Paesi sicuri, Tajani: «La magistratura non può fare tutto». Musolino: «Maggioranza non accetta che vi sia un altro potere a bilanciare»
La recente pronuncia della Corte di Giustizia europea riaccende lo scontro tra politica e giudici. I commenti del vicepremier nei giorni scorsi in riva allo Stretto per la convention di Forza Italia e del segretario nazionale di Magistratura Democratica, anche procuratore aggiunto della Dda di Reggio Calabria
Posizioni opposte. E tali sono rimaste dopo la sentenza della Corte di Giustizia Europea che ha ritenuto legittima la valutazione di un giudice circa l'indicazione di un Paese come sicuro mediante un atto normativo.
«Un Paese Ue può designare Paesi d'origine sicuri mediante atto legislativo, a patto che tale designazione possa essere oggetto di un controllo giurisdizionale effettivo». Lo ha stabilito la Corte di giustizia Ue nei giorni scorsi, di fatto, riaccendendo lo scontro tra politica e magistratura in merito a chi debba decidere quale Paese di provenienza dei migranti sia sicuro. Una qualificazione in base alla quale ritenere sufficiente una procedura sommaria piuttosto che quella ordinaria per valutare i diritti (asilo politico, protezione internazionale, etc.) da riconoscere allo stesso migrante che provenga da quel paese.

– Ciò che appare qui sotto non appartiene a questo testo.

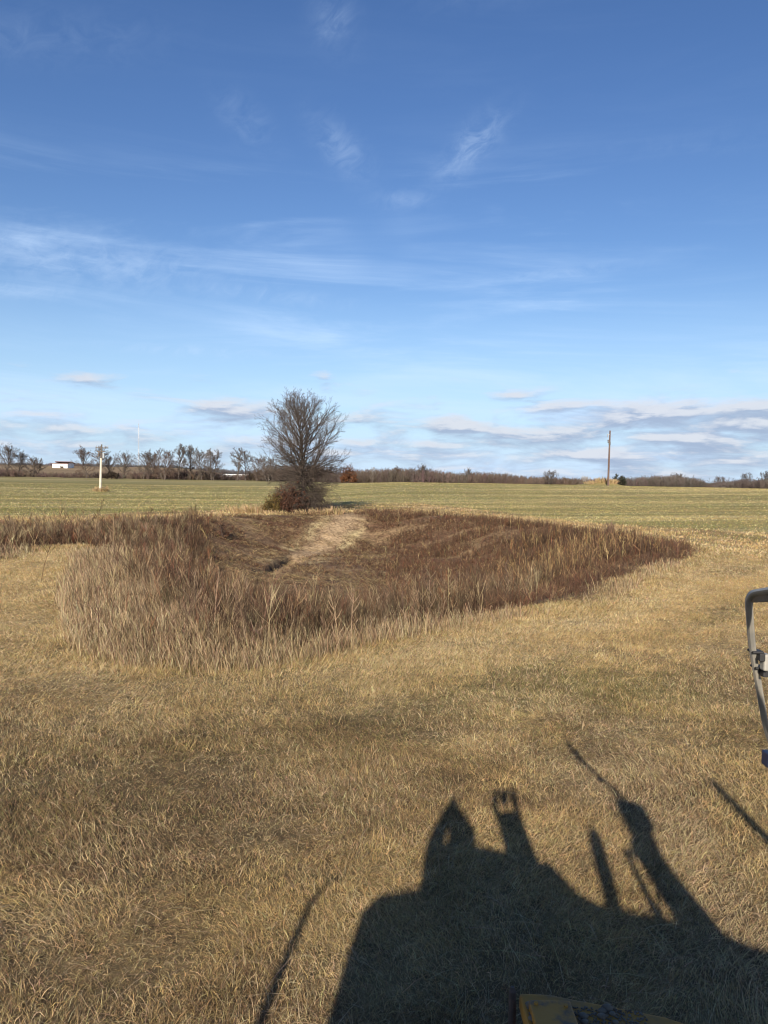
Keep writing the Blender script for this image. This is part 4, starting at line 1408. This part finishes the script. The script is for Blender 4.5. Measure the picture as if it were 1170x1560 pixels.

Nella recente convention di Forza Italia a Reggio Calabria, il vicepresidente del consiglio dei Ministri e ministro degli Esteri, Antonio Tajani, ha sottolineato che «in un momento in cui si combatte il traffico internazionale di essere umani, occorrono le certezze. Queste sono date dal lavoro dei ministeri, dei tanti funzionari pubblici, delle ambasciate e dei consolati, con competenza e conoscenza specifiche che i giudici, chiamati ad applicare la legge e non ad intervenire nel processo legislativo, non hanno. Dunque alla luce di questa sentenza ci auguriamo che la Commissione Europea vorrà accelerare i tempi di entrata in vigore delle nuove norme. Queste certamente annulleranno l'effetto di questa pronuncia», ha sottolineato Antonio Tajani.
Non è dello stesso avviso il segretario nazionale di Magistratura Democratica, anche procuratore aggiunto della Dda di Reggio Calabria, Stefano Musolino. «Le nuove norme - dichiara - dovranno necessariamente fare i conti con questa sentenza che rimette al centro quanto false narrazioni cercano di offuscare ossia i diritti dei migranti. È questo ciò di cui ci si dovrebbe occupare nel trattare questo tema. La questione di fondo è il diritto del migrante o meno a potere avviare una procedura ordinaria o semplificata, senza che la scelta della seconda, in caso di valutazione eventualmente da approfondire o aggiornare di paese sicuro, si traduca in una riduzione dei diritti in capo a quello stesso migrante. Questo è il cuore della questione».